Short task
Reproduce all of the data below without alteration; exclude every picture.

— start of Given information —

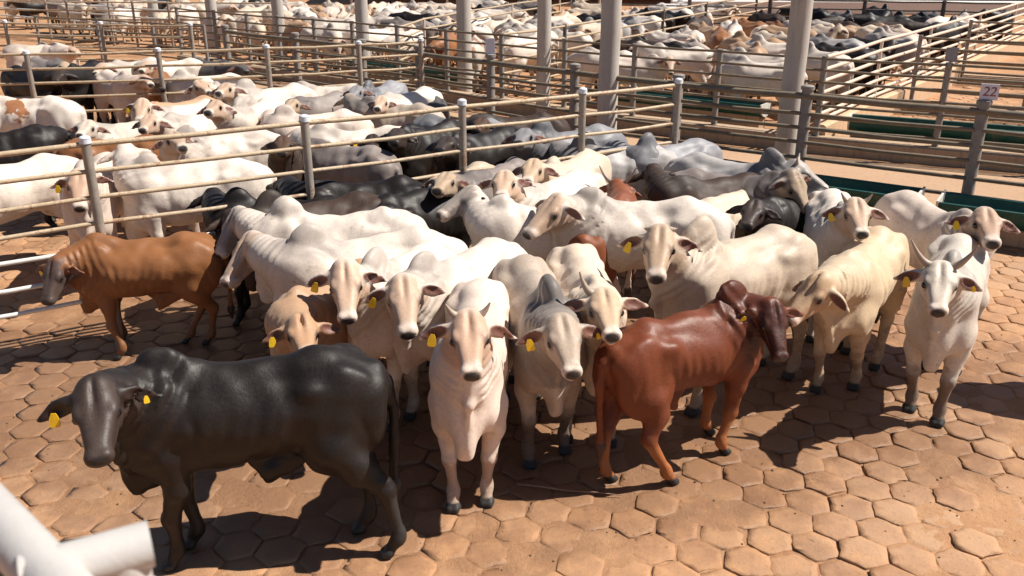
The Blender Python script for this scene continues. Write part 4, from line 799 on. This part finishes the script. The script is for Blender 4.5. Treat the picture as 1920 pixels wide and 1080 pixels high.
# ------------------------------------------------------------------ the crowded far pens: a few stances, copied one by one
VAR = []
for v in range(9):
    rg = np.random.RandomState(100 + v); yaw = rg.uniform(-.7, .7); z = rg.uniform(-.18, .2); poll = np.array([.48 + .57 * math.cos(yaw), .57 * math.sin(yaw), 1.28 + z]); yw = yaw * 1.8
    muz = poll + np.array([.4 * math.cos(yw), .4 * math.sin(yw), -.34])
    V, Q, ms, fr = shape_cattle(.029, poll, muz, seed=200 + v, low=True, hump=rg.uniform(.4, 1.05), fat=rg.uniform(.95, 1.1), dew=.6, tail=rg.uniform(-.5, .5))
    VAR.append(rawmesh('zebu_cow', V, Q, COATS['white'], list(zip(('mA', 'mB', 'mC'), ms))))
rg = random.Random(11); taken = []
def body(x, y, a): return [(x + t * math.cos(a), y + t * math.sin(a)) for t in (-.75, -.4, 0, .4, .85)]
def free(x, y, a, gap=.60):
    for p in body(x, y, a):
        for q in taken:
            if abs(q[0] - p[0]) < gap and abs(q[1] - p[1]) < gap and math.hypot(q[0] - p[0], q[1] - p[1]) < gap: return False
    return True
def crowd(n, where, box, coats, label, group, head=None, gap=.60):
    k = 0; tries = 0
    while k < n and tries < 9000:
        tries += 1; x = rg.uniform(box[0], box[1]); y = rg.uniform(box[2], box[3]); a = rg.uniform(0, 2 * math.pi) if head is None or rg.random() < .35 else R(head + rg.choice((0, 180))) + rg.gauss(0, .35)
        if not all(where(*p) for p in body(x, y, a)) or not free(x, y, a, gap): continue
        taken.extend(body(x, y, a)); c = rg.choice(coats); ob = link(bpy.data.objects.new('zebu_cow', VAR[rg.randrange(len(VAR))]))
        ob.location = (x, y, -.012); ob.rotation_euler = (0, 0, a); s = rg.uniform(.95, 1.1); ob.scale = (s, s, s)
        ob.material_slots[0].link = 'OBJECT'; ob.material_slots[0].material = COATS[c]; tag(ob, label[c] if isinstance(label, dict) else label, 'cow', group); k += 1
    print('crowd', group, k)
PALE = ['white'] * 6 + ['cream'] * 3 + ['pinkwhite'] * 2 + ['spotted', 'tan', 'tan', 'black', 'black', 'greybrown', 'silver', 'darkbrown', 'ochre']
def lab(place):
    n = {'white': 'white', 'cream': 'cream', 'pinkwhite': 'pinkish white', 'spotted': 'white and red spotted', 'tan': 'tan', 'black': 'black', 'greybrown': 'grey-brown', 'silver': 'silver grey', 'darkbrown': 'dark brown', 'ochre': 'orange-brown', 'darkgrey': 'slate dark', 'beige': 'beige'}
    return {k: '%s cow %s' % (v, place) for k, v in n.items()}
between = lambda a, b, g=.55: (lambda x, y: cross(a, x, y) < -g and cross(b, x, y) > g)
crowd(62, lambda x, y: cross(V2, x, y) < -.4 and cross(Wf, x, y) > .5 and cross(R2, x, y) > 1.3 and y < 31.5, (-1, 17, 17.5, 31.5), PALE, lab('crowded behind the long green trough, between far rail fences'), 'cattle in the far right pen', 140)
crowd(12, lambda x, y: cross(V2, x, y) < -.4 and cross(Wf, x, y) > .5 and y > 28 and x > 9, (9, 20, 28, 35), ['black', 'darkbrown', 'darkgrey'], lab('in the dark group at the back of the far right pen'), 'dark cattle at the back of the far right pen')
crowd(64, lambda x, y: cross(V1, x, y) < -.4 and cross(V2, x, y) > .4 and cross(R2, x, y) > 1.3, (-3.2, 10, 22.5, 38), PALE, lab('packed in the far middle pen between the columns'), 'cattle in the far middle pen', 140)
crowd(62, lambda x, y: cross(V1, x, y) > .4 and cross(R2, x, y) > 1.2 and y < 41, (-10, 1.5, 25, 41), ['white'] * 5 + ['cream'] * 3 + ['pinkwhite', 'greybrown', 'black', 'tan'], lab('packed in the far left-hand pen under the columns'), 'cattle in the far left-hand pen', 140)
crowd(20, lambda x, y: cross(R1, x, y) > 2 and cross(R2, x, y) < -1 and y > 22.5, (-16, -4, 22.5, 30), ['black', 'darkgrey', 'white', 'greybrown'], lab('in the lane between the columns and the far left fence'), 'cattle in the far lane', 140)
crowd(26, lambda x, y: cross(R2, x, y) > 1.2, (-27, -11.5, 31, 44), ['white', 'greybrown', 'cream', 'black'], lab('among the rails at the top left corner'), 'cattle at the top left')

— end of Given information —

Exercise response
The Blender Python script for this scene continues. Write part 4, from line 799 on. This part finishes the script. The script is for Blender 4.5. Treat the picture as 1920 pixels wide and 1080 pixels high.
# ------------------------------------------------------------------ the crowded far pens: a few stances, copied one by one
VAR = []
for v in range(9):
    rg = np.random.RandomState(100 + v); yaw = rg.uniform(-.7, .7); z = rg.uniform(-.18, .2); poll = np.array([.48 + .57 * math.cos(yaw), .57 * math.sin(yaw), 1.28 + z]); yw = yaw * 1.8
    muz = poll + np.array([.4 * math.cos(yw), .4 * math.sin(yw), -.34])
    V, Q, ms, fr = shape_cattle(.029, poll, muz, seed=200 + v, low=True, hump=rg.uniform(.4, 1.05), fat=rg.uniform(.95, 1.1), dew=.6, tail=rg.uniform(-.5, .5))
    VAR.append(rawmesh('zebu_cow', V, Q, COATS['white'], list(zip(('mA', 'mB', 'mC'), ms))))
rg = random.Random(11); taken = []
def body(x, y, a): return [(x + t * math.cos(a), y + t * math.sin(a)) for t in (-.75, -.4, 0, .4, .85)]
def free(x, y, a, gap=.60):
    for p in body(x, y, a):
        for q in taken:
            if abs(q[0] - p[0]) < gap and abs(q[1] - p[1]) < gap and math.hypot(q[0] - p[0], q[1] - p[1]) < gap: return False
    return True
def crowd(n, where, box, coats, label, group, head=None, gap=.60):
    k = 0; tries = 0
    while k < n and tries < 9000:
        tries += 1; x = rg.uniform(box[0], box[1]); y = rg.uniform(box[2], box[3]); a = rg.uniform(0, 2 * math.pi) if head is None or rg.random() < .35 else R(head + rg.choice((0, 180))) + rg.gauss(0, .35)
        if not all(where(*p) for p in body(x, y, a)) or not free(x, y, a, gap): continue
        taken.extend(body(x, y, a)); c = rg.choice(coats); ob = link(bpy.data.objects.new('zebu_cow', VAR[rg.randrange(len(VAR))]))
        ob.location = (x, y, -.012); ob.rotation_euler = (0, 0, a); s = rg.uniform(.95, 1.1); ob.scale = (s, s, s)
        ob.material_slots[0].link = 'OBJECT'; ob.material_slots[0].material = COATS[c]; tag(ob, label[c] if isinstance(label, dict) else label, 'cow', group); k += 1
    print('crowd', group, k)
PALE = ['white'] * 6 + ['cream'] * 3 + ['pinkwhite'] * 2 + ['spotted', 'tan', 'tan', 'black', 'black', 'greybrown', 'silver', 'darkbrown', 'ochre']
def lab(place):
    n = {'white': 'white', 'cream': 'cream', 'pinkwhite': 'pinkish white', 'spotted': 'white and red spotted', 'tan': 'tan', 'black': 'black', 'greybrown': 'grey-brown', 'silver': 'silver grey', 'darkbrown': 'dark brown', 'ochre': 'orange-brown', 'darkgrey': 'slate dark', 'beige': 'beige'}
    return {k: '%s cow %s' % (v, place) for k, v in n.items()}
between = lambda a, b, g=.55: (lambda x, y: cross(a, x, y) < -g and cross(b, x, y) > g)
crowd(62, lambda x, y: cross(V2, x, y) < -.4 and cross(Wf, x, y) > .5 and cross(R2, x, y) > 1.3 and y < 31.5, (-1, 17, 17.5, 31.5), PALE, lab('crowded behind the long green trough, between far rail fences'), 'cattle in the far right pen', 140)
crowd(12, lambda x, y: cross(V2, x, y) < -.4 and cross(Wf, x, y) > .5 and y > 28 and x > 9, (9, 20, 28, 35), ['black', 'darkbrown', 'darkgrey'], lab('in the dark group at the back of the far right pen'), 'dark cattle at the back of the far right pen')
crowd(64, lambda x, y: cross(V1, x, y) < -.4 and cross(V2, x, y) > .4 and cross(R2, x, y) > 1.3, (-3.2, 10, 22.5, 38), PALE, lab('packed in the far middle pen between the columns'), 'cattle in the far middle pen', 140)
crowd(62, lambda x, y: cross(V1, x, y) > .4 and cross(R2, x, y) > 1.2 and y < 41, (-10, 1.5, 25, 41), ['white'] * 5 + ['cream'] * 3 + ['pinkwhite', 'greybrown', 'black', 'tan'], lab('packed in the far left-hand pen under the columns'), 'cattle in the far left-hand pen', 140)
crowd(20, lambda x, y: cross(R1, x, y) > 2 and cross(R2, x, y) < -1 and y > 22.5, (-16, -4, 22.5, 30), ['black', 'darkgrey', 'white', 'greybrown'], lab('in the lane between the columns and the far left fence'), 'cattle in the far lane', 140)
crowd(26, lambda x, y: cross(R2, x, y) > 1.2, (-27, -11.5, 31, 44), ['white', 'greybrown', 'cream', 'black'], lab('among the rails at the top left corner'), 'cattle at the top left')